Decisions
Static-export deploy
ADR 0003
Context
The old site already deployed the way I wanted: push to main, Netlify builds, a static bundle goes live. The rebuild had to keep that shape. The risk on a framework migration is that you accidentally turn a content swap into a host migration, or quietly take on server infrastructure you then have to own forever.
Next.js gives you a choice here. You can run it as a server with SSR and serverless functions, or you can export it as a pure static site. That was the decision to make.
Decision
I went with pure static export (output: 'export'). Everything resolves at build time and the output is a folder of static files, with no server runtime in production at all.
// next.config
const nextConfig = {
output: 'export',
};
That one line is load-bearing. It means no SSR, no incremental regeneration, no API routes or middleware at runtime. Every page is prerendered to HTML and shipped as-is.
For a CV site, a server you have to keep alive is a liability, not a feature. The less infrastructure I own, the less there is to break at 2am.
Consequences
The deploy stayed identical to the old one, so cutover was a content swap rather than a pipeline rebuild. The trade-off is that static export disables Next's built-in image optimiser, which forced a follow-on decision about how to serve optimised images with no backend.
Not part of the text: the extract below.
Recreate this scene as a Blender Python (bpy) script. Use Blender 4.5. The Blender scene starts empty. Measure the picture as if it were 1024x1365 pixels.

It also set a hard constraint for everything built afterwards, including this Backroom: any content rendering has to happen at build time. That directly shaped the markdown pipeline decision, which renders and highlights every doc before deploy rather than at runtime.
Rejected alternatives
Netlify's Next.js runtime, with SSR and functions, was the alternative. I rejected it. It adds a serverless surface area this site has no need for and complicates a like-for-like cutover, all to support features a static CV site never uses.
Status / trail
Accepted and in force. Every route exports as static HTML, verified at build with no serverless functions emitted. The image-serving consequence is resolved in the image loader decision.